É estranho. Não há contagem de mortos e feridos até agora, sabendo nós que a imprensa sensacionalista aproveitaria logo o facto se os houvesse. Uma reconquista sem mortos.
Outra estranheza: uma jornalista americana da CNN calcorreia as ruas de Cabul, incólume, e entrevista alguns talibans. Enquanto isso, a multidão apavorada procura escapar para o aeroporto.
Clarissa Ward, jornalista da CNN em Cabul |
Os únicos mortos até agora, parecem resultar do descontrole da multidão e dos que se penduram irracionalmente nos trens de aterragem dos aviões de transporte militar, sendo atropelados na pista, ou caindo do céu. Parece que o pavor mata mais do que as balas.
Nas ruas os talibans assemelham-se a lobos no meio de cordeiros, ou melhor, a cães pastores entre os rebanhos. Tentam controlar a multidão.
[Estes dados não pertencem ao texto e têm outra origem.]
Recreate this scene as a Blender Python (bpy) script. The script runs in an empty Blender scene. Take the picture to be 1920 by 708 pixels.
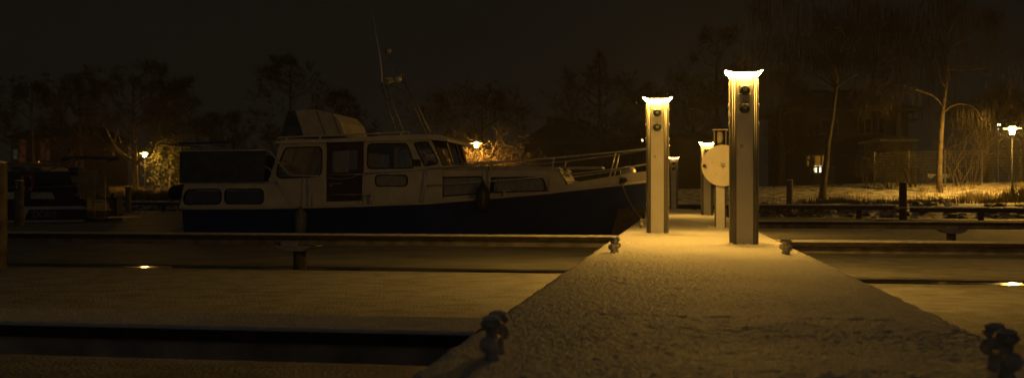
import bpy, bmesh, math, random
from mathutils import Vector, Matrix, noise
from mathutils.geometry import tessellate_polygon
random.seed(7)
PI = math.pi
sc = bpy.context.scene
COL = sc.collection

# ------------------------------------------------------------------ camera
FPX, CX, HY, CAMZ = 1900.0, 960.0, 364.0, 0.55
YAW = math.atan2(312.0, FPX)
FW = Vector((-math.sin(YAW), math.cos(YAW), 0)); RT = Vector((math.cos(YAW), math.sin(YAW), 0))
cam_d = bpy.data.cameras.new('camera'); cam = bpy.data.objects.new('camera', cam_d); COL.objects.link(cam)
cam_d.sensor_width = 36; cam_d.lens = 36 * FPX / 1920
cam_d.clip_start = 0.05; cam_d.clip_end = 1500
cam.location = (0, 0, CAMZ)
cam.rotation_euler = (PI / 2 + math.atan(10 / FPX), 0, YAW)
cam_d.dof.use_dof = True; cam_d.dof.focus_distance = 14.0; cam_d.dof.aperture_fstop = 2.8
sc.camera = cam

# ------------------------------------------------------------------ world
w = bpy.data.worlds.new("World"); sc.world = w; w.use_nodes = True
bg = w.node_tree.nodes['Background']
# overcast night sky; an unseen brighter glow is added low behind the camera as fill
wn = w.node_tree; tcw = wn.nodes.new('ShaderNodeTexCoord'); sx_ = wn.nodes.new('ShaderNodeSeparateXYZ'); wn.links.new(tcw.outputs['Generated'], sx_.inputs[0])
def mr(src, a, b, c, d):
    m_ = wn.nodes.new('ShaderNodeMapRange'); m_.interpolation_type = 'SMOOTHSTEP'; m_.inputs[1].default_value = a; m_.inputs[2].default_value = b; m_.inputs[3].default_value = c; m_.inputs[4].default_value = d
    wn.links.new(src, m_.inputs[0]); return m_.outputs[0]
ml_ = wn.nodes.new('ShaderNodeMath'); ml_.operation = 'MULTIPLY'
wn.links.new(mr(sx_.outputs[1], 0.1, -0.6, 0.0, 1.0), ml_.inputs[0]); wn.links.new(mr(sx_.outputs[2], 0.75, 0.05, 0.0, 1.0), ml_.inputs[1])
mx_ = wn.nodes.new('ShaderNodeMix'); mx_.data_type = 'RGBA'; wn.links.new(ml_.outputs[0], mx_.inputs[0])
mx_.inputs[6].default_value = (1.0, 0.91, 0.69, 1); mx_.inputs[7].default_value = (6.5, 6.0, 5.6, 1)
wn.links.new(mx_.outputs[2], bg.inputs[0])
bg.inputs[1].default_value = 0.0054
sc.view_settings.view_transform = 'Standard'; sc.view_settings.look = 'None'
sc.view_settings.exposure = 0.0; sc.view_settings.gamma = 1.0
sc.view_settings.use_curve_mapping = False
sc.render.engine = 'CYCLES'
sc.cycles.use_denoising = True
sc.cycles.max_bounces = 5; sc.cycles.volume_bounces = 0
sc.cycles.transparent_max_bounces = 12
sc.cycles.caustics_reflective = False; sc.cycles.caustics_refractive = False
PEDESTAL_GLOW = 650.0
STREET_GLOW = 3600.0
SODIUM = (1.0, 0.508, 0.075)

# ------------------------------------------------------------------ helpers
def ray(px): return FW + RT * ((px - CX) / FPX)
def PD(px, py, d):                      # point at camera depth d
    p = ray(px) * d; return Vector((p.x, p.y, CAMZ + (HY - py) / FPX * d))
def PY(px, py, Y):                      # point on the plane y = Y
    r = ray(px); return PD(px, py, Y / r.y)
def NZ(x, y, z=0.0): return noise.noise(Vector((x, y, z)))

def mat(name, col, rough=0.6, metal=0.0, var=0.15, scale=8.0, bump=0.0, bscale=60.0, col2=None, spec=0.4, lo=0.35, hi=0.65, detail=5):
    m = bpy.data.materials.new(name); m.use_nodes = True
    nt = m.node_tree; b = nt.nodes['Principled BSDF']
    tc = nt.nodes.new('ShaderNodeTexCoord')
    n = nt.nodes.new('ShaderNodeTexNoise'); n.inputs['Scale'].default_value = scale; n.inputs['Detail'].default_value = detail
    nt.links.new(tc.outputs['Object'], n.inputs['Vector'])
    r = nt.nodes.new('ShaderNodeValToRGB')
    c2 = col2 or tuple(min(1, c * (1 + var)) for c in col); c1 = col if col2 else tuple(c * (1 - var) for c in col)
    r.color_ramp.elements[0].color = (*c1, 1); r.color_ramp.elements[1].color = (*c2, 1)
    r.color_ramp.elements[0].position = lo; r.color_ramp.elements[1].position = hi
    nt.links.new(n.outputs['Fac'], r.inputs['Fac']); nt.links.new(r.outputs['Color'], b.inputs['Base Color'])
    b.inputs['Roughness'].default_value = rough; b.inputs['Metallic'].default_value = metal
    b.inputs['Specular IOR Level'].default_value = spec
    if bump:
        n2 = nt.nodes.new('ShaderNodeTexNoise'); n2.inputs['Scale'].default_value = bscale; n2.inputs['Detail'].default_value = 4
        nt.links.new(tc.outputs['Object'], n2.inputs['Vector'])
        bp = nt.nodes.new('ShaderNodeBump'); bp.inputs['Strength'].default_value = bump; bp.inputs['Distance'].default_value = 0.02
        nt.links.new(n2.outputs['Fac'], bp.inputs['Height']); nt.links.new(bp.outputs['Normal'], b.inputs['Normal'])
    return m
def emis(name, col, strength, base=(0.8, 0.8, 0.8)):
    m = bpy.data.materials.new(name); m.use_nodes = True
    b = m.node_tree.nodes['Principled BSDF']
    b.inputs['Base Color'].default_value = (*base, 1); b.inputs['Emission Color'].default_value = (*col, 1)
    b.inputs['Emission Strength'].default_value = strength
    return m
def glassm(name, tint=(0.5, 0.5, 0.5), mixf=0.5):
    m = bpy.data.materials.new(name); m.use_nodes = True
    nt = m.node_tree; nt.nodes.remove(nt.nodes['Principled BSDF'])
    t = nt.nodes.new('ShaderNodeBsdfTransparent'); t.inputs[0].default_value = (*tint, 1)
    g = nt.nodes.new('ShaderNodeBsdfGlossy'); g.inputs['Roughness'].default_value = 0.03
    fr = nt.nodes.new('ShaderNodeFresnel'); fr.inputs[0].default_value = 1.5
    mx = nt.nodes.new('ShaderNodeMixShader')
    nt.links.new(fr.outputs[0], mx.inputs[0]); nt.links.new(t.outputs[0], mx.inputs[1]); nt.links.new(g.outputs[0], mx.inputs[2])
    nt.links.new(mx.outputs[0], nt.nodes['Material Output'].inputs['Surface'])
    return m

M = {}
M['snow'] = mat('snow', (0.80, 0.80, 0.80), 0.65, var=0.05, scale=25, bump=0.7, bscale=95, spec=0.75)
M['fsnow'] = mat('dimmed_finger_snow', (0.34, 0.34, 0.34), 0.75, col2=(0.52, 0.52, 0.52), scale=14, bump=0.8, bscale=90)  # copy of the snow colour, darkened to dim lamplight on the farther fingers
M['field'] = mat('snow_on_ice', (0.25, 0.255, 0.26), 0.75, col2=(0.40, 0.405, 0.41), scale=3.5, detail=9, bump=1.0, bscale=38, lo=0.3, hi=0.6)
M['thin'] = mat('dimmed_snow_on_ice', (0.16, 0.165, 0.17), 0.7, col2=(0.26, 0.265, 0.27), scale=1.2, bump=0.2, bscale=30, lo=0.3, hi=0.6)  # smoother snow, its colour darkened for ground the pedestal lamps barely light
M['ice'] = mat('bare_ice', (0.02, 0.02, 0.022), 0.12, var=0.4, scale=3, bump=0.06, bscale=14, spec=0.5)
M['concrete'] = mat('concrete', (0.16, 0.15, 0.14), 0.85, var=0.3, scale=6, bump=0.3, bscale=40)
M['darkwood'] = mat('dark_wood', (0.045, 0.035, 0.028), 0.85, var=0.5, scale=12, bump=0.4, bscale=50)
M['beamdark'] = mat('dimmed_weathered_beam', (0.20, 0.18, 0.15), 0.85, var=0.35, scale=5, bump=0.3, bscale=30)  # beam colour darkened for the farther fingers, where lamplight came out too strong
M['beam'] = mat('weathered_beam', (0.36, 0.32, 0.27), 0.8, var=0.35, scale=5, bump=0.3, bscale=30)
M['steel'] = mat('galvanised_steel', (0.32, 0.31, 0.30), 0.5, metal=0.6, var=0.25, scale=14, bump=0.1, bscale=50)
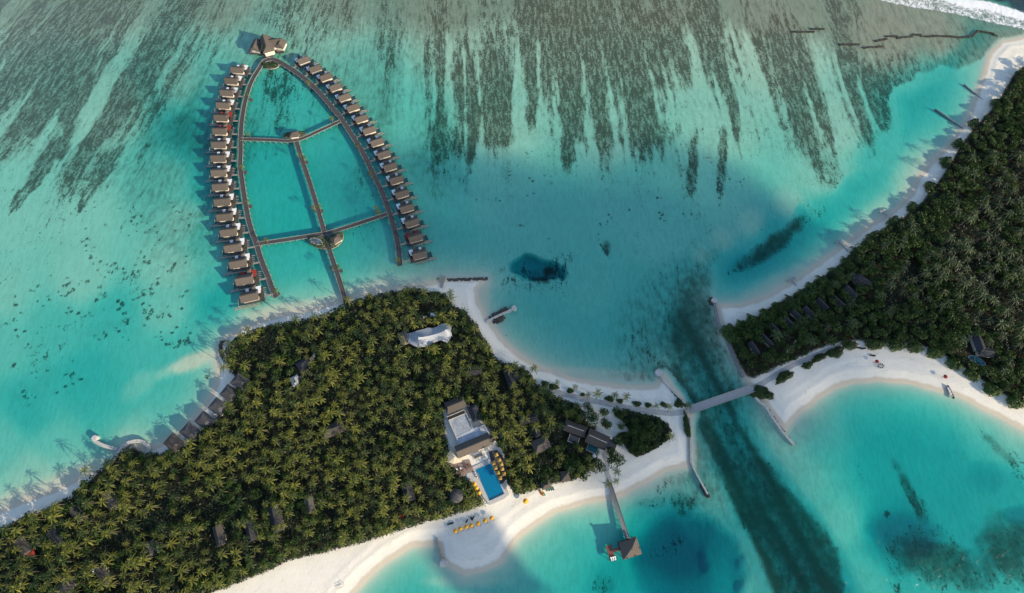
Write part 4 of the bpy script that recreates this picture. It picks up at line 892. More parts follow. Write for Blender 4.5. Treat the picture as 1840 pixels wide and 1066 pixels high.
# ================================================================== groynes, sea walls, bridge, jetties
def wall(name, pts, wd, z0, z1, mat, label, cat, group=None, disc=None, zfix=False):
    p = P(*pts[0], 1); r = empty(name, (p.x, p.y, 0)); tag(r, label, cat, group)
    g = [P(a, b_, z1) for a, b_ in pts]; ln = []
    for i in range(len(g)-1):
        n = max(1, int((g[i+1]-g[i]).length/1.2))
        for k in range(n): ln.append(np.array((g[i].lerp(g[i+1], k/n))[:2])-np.array((p.x, p.y)))
    ln.append(np.array(g[-1][:2])-np.array((p.x, p.y)))
    ribbon(MB(), ln, wd, z0, z1-z0).build('walkway' if mat in (CONC, WALLG, WOOD, WOODL, PAVE) else 'rock_bank', mat, r)
    if disc:
        dx, dy, dr = disc; q = P(dx, dy, z1); rr = dr*mpp(dy)
        MB().cyl(q.x-p.x, q.y-p.y, z0, z1+.12, rr*1.06, rr, 24).build('round_platform', CONC, r)
        MB().cyl(q.x-p.x, q.y-p.y, z1+.12, z1+.2, rr*.82, rr*.80, 24).build('platform_paving', PAVE, r)
    return r
def rocks(name, pts, wd, label, n, seed, hz=.55, cat='breakwater', group=None):
    """bank of separate-looking boulders as one heaped mass"""
    rs = np.random.RandomState(seed); p = P(*pts[0], 0); g = [P(a, b_, 0) for a, b_ in pts]; L = [(g[i+1]-g[i]).length for i in range(len(g)-1)]; T = sum(L); m = MB()
    for k in range(n):
        t_ = rs.uniform(0, T); i = 0
        while i < len(L)-1 and t_ > L[i]: t_ -= L[i]; i += 1
        q = g[i].lerp(g[i+1], min(1, t_/L[i])); d = (g[i+1]-g[i]).normalized(); nr = Vector((-d.y, d.x, 0))
        o = rs.uniform(-.5, .5)*wd; s = rs.uniform(.45, .9)*min(1.4, wd/2.2); c = q+nr*o-Vector((p.x, p.y, 0)); zz = -.7+hz*(1-abs(o)/wd)*rs.uniform(.8, 1.2)
        v = IV[:12]*1.0; M = np.diag([s*rs.uniform(.8, 1.4), s*rs.uniform(.7, 1.1), s*rs.uniform(.6, .9)]); a = rs.uniform(0, 6.28); M = np.array([[math.cos(a), -math.sin(a), 0], [math.sin(a), math.cos(a), 0], [0, 0, 1]]) @ M
        vv = (IV*(1+rs.uniform(-.16, .16, (len(IV), 1)))) @ M.T+np.array([c.x, c.y, zz+.4])
        m.add([tuple(q_) for q_ in vv], [tuple(q_) for q_ in IF])
    o = m.build(name, STONE); o.location = (p.x, p.y, 0); tag(o, label, cat, group, None); return o
wall('sea_wall', [(1240.5,752),(1240.5,770),(1241.5,800),(1242,830),(1250,848),(1261,868),(1272,888)], .9, -1.5, 1.25, CONC, 'long white concrete sea wall running south from the bridge beside the channel', 'sea wall')
rocks('rock_bank', [(1262,872),(1268,884),(1274,894)], 2.0, 'dark rocks heaped round the outer end of the white sea wall', 40, 2)
wall('sea_wall', [(1184,673),(1190,682),(1203,697),(1217,711),(1231,726)], .7, -1.5, 1.1, CONC, 'sea wall with a round platform at the northern beach tip', 'sea wall', None, (1184, 669.8, 6.6))
rocks('rock_bank', [(1205,702),(1218,715),(1232,729)], 1.6, 'rocks piled along the channel side of the northern beach tip', 50, 3, .4)
wall('sea_wall', [(1284,543),(1286.5,556),(1289,572),(1291,580),(1300,598),(1310,620),(1322,648),(1336,678)], 1.5, -1.5, 1.35, WALLG, 'grey sea wall with a round platform along the eastern island tip', 'sea wall', None, (1283.8, 539.6, 4.9))
rocks('rock_bank', [(1281,536),(1276,543),(1280,548)], 2.2, 'small heap of rocks by the round platform of the eastern wall', 30, 4, .3)
wall('sea_wall', [(1352,706),(1362,719),(1376,730),(1390,752),(1406,775),(1427,799)], 1.3, -1.5, 1.5, CONC, 'pale sea wall reaching south from the eastern bridge end', 'sea wall')
rocks('rock_bank', [(1381,736),(1399,763),(1421,792)], 1.2, 'dark rocks along the beach side of the southeastern sea wall', 60, 5, .3)
wall('groyne', [(873,578.5),(885,572),(900,565),(921,555.5)], 1.3, -1.2, .95, CONC, 'grey groyne with a small round end off the northern beach', 'groyne', None, (923.6, 553.6, 4.8))
rocks('rock_bank', [(880,573),(895,563),(912,555)], 2.4, 'dark rocks on the north side of the northern beach groyne', 70, 6, .25)
rocks('rock_bank', [(886,577),(898,575),(904,569)], 2.6, 'dark rocks on the south side of the northern beach groyne', 40, 16, .1)
wall('timber_jetty', [(793,517),(796,506),(798.5,496)], 1.6, -.8, 1.0, WOODL, 'short timber jetty at the northern corner of the beach', 'jetty')
rocks('rock_groyne', [(804,503.5),(835,502.5),(876,501)], 1.7, 'low rock groyne reaching east from the northern corner of the beach', 150, 7, .45, 'groyne')
wall('groyne', [(784.8,966),(787,978),(790,990),(793.4,1004)], .5, -1.0, 1.3, WOODL, 'thin timber groyne with a round thatch coloured end on the southern beach', 'groyne', None, (796.6, 1012.6, 7.0))
wall('west_walk', [(169,790),(173,795),(183,800),(198,804.5),(210,807)], 1.9, -1, 1.5, CONC, 'curved white walk with a round end on the western shore', 'walkway', None, (169.5, 787.5, 5.4)).name = 'shore_walk'
wall('shore_walk', [(209,821),(212,812),(220,802),(232,795),(246,792),(257,794),(265,801),(267,808),(262,815),(259,823)], 1.8, -1, 1.9, CONC, 'white ring shaped walk round a green point on the western shore', 'walkway')
wall('timber_groyne', [(399,610),(410,614),(426,621)], 1.0, -.5, 1.0, WOODL, 'short timber groyne at the northwest corner of the palm island', 'groyne')
rocks('rock_bank', [(401,612),(396,622),(398,636),(406,650),(412,656)], 2.0, 'curved heap of dark rocks and roots below the northwest groyne', 110, 8, .5)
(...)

Alguns disparam para o ar, do cimo das pick-ups.
Outros açoitam os transeuntes mais recalcitrantes.
As bandeiras dos talibans são brancas como a bandeira da paz, mas com inscrições. Fazem lembrar as bandeiras do Daesh, só que essas eram negras. Questiono-me se as bandeiras dos talibans foram sempre brancas ou se são apenas brancas para esta ocasião. Veremos se as bandeiras brancas não se irão transformar em bandeiras negras até 31 de Agosto, data previamente anunciada para a conclusão da retirada americana. Ou após essa data.
Até agora, a "reconquista" parece um 25 de Abril ao contrário, sem cravos, nem papoilas, na ponta das armas. Um 25 de Abril invertido, sem festa ou adesão popular. Um 25 de Abril que em vez de liberdade carrega servidão e opressão.
É o querido mês de Agosto da sociedade tribal afegã. Um
povo de pastores belicosos, do qual a guerra parece fazer parte dos costumes: chega o Verão, vem a guerra. Parece que para aquela gente a vida não seria a mesma sem ela.
Alguns dizem que esta "reconquista" é uma derrota para o império americano. Outros
repetem à exaustão o cliché segundo o qual o Afeganistão é o cemitério dos impérios. Será
mesmo assim? Creio que exageram.
Afinal não houve reconquista nenhuma: os talibans acabaram por ocupar um território que os americanos decidiram abandonar. Não podiam nem queriam ficar lá para sempre. Mas se quisessem ficariam.